Myanmar forces may be guilty of genocide against Rohingya, U.N. says
Rohingya refugees continue their way after crossing from Myanmar into Palang Khali, near Cox's Bazar, Bangladesh. REUTERS/Hannah McKay |
By Stephanie Nebehay
December 5, 2017
GENEVA -- Myanmar’s security forces may be guilty of genocide against the Rohingya Muslim minority, the United Nations’ top human rights official said on Tuesday, adding that more were fleeing despite an agreement between Myanmar and Bangladesh to send them home.
Zeid Ra‘ad al-Hussein, U.N. High Commissioner for Human Rights, said that none of the 626,000 Rohingya who have fled violence since August should be repatriated to Myanmar unless there was robust monitoring on the ground.
Myanmar’s ambassador Htin Lynn said that his government was working with Bangladesh to ensure returns of the displaced in about two months and “there will be no camps”.
Zeid, who has described the campaign in the past as a “textbook case of ethnic cleansing”, was addressing a special session of the U.N. Human Rights Council in Geneva called by Bangladesh.
He described “concordant reports of acts of appalling barbarity committed against the Rohingya, including deliberately burning people to death inside their homes, murders of children and adults; indiscriminate shooting of fleeing civilians; widespread rapes of women and girls, and the burning and destruction of houses, schools, markets and mosques.”
“Can anyone - can anyone - rule out that elements of genocide may be present?” he told the 47-member state forum.
Zeid urged the Council to recommend that the U.N. General Assembly establish a new mechanism “to assist individual criminal investigations of those responsible”.
Prosecutions for the violence and rapes against Rohingya by security forces or by civilians “appear extremely rare”, Zeid said.
Marzuki Darusman, head of an independent international fact-finding mission on Myanmar, said by video from Malaysia: “We will go where the evidence leads us...Our focus is on facts and circumstances of allegations in Myanmar as a whole since 2011.”
His team has interviewed Rohingya refugees including children in Cox’s Bazar in Bangladesh, who recounted “acts of extreme brutality” and “displayed signs of severe trauma”, he said.
Myanmar has not granted the investigators access to Rakhine, the northern state from which the Rohingya have fled, he said. “We maintain hope that it will be granted early in 2018.”
Pramila Patten, special representative of the Secretary-General on Sexual Violence in Conflict, who interviewed survivors in Bangladesh in November, said: “I heard the most heart-breaking and horrific accounts of sexual atrocities reportedly committed in cold blood out of a lethal hatred of these people solely on the basis of their ethnicity and religion”.
Crimes included “rape, gang rape by multiple soldiers, forced public nudity and humiliation, and sexual slavery in military captivity”, Patten said.
Myanmar denies committing atrocities against the Rohingya.
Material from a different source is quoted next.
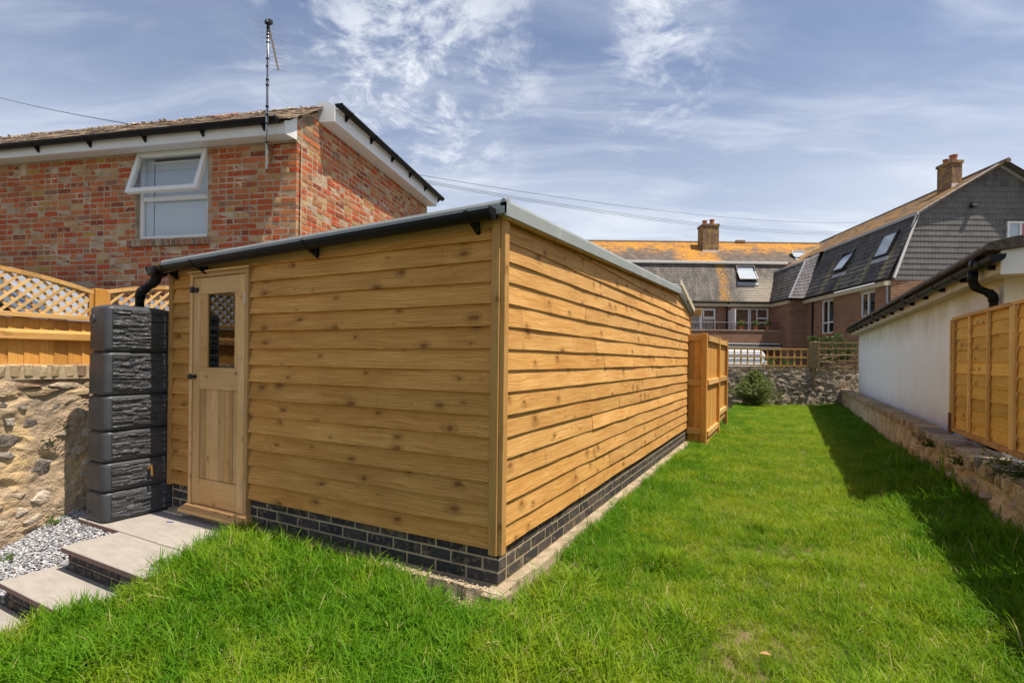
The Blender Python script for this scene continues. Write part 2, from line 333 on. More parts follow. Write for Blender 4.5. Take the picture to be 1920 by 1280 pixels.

Its envoy Htin, referring to the accounts, said: “People will say what they wanted to believe and sometimes they will say what they were told to say.”
The United Nations defines genocide as acts intended to destroy a national, ethnic, racial or religious group in whole or in part. A U.N. convention requires all countries to act to halt genocide and to punish those responsible.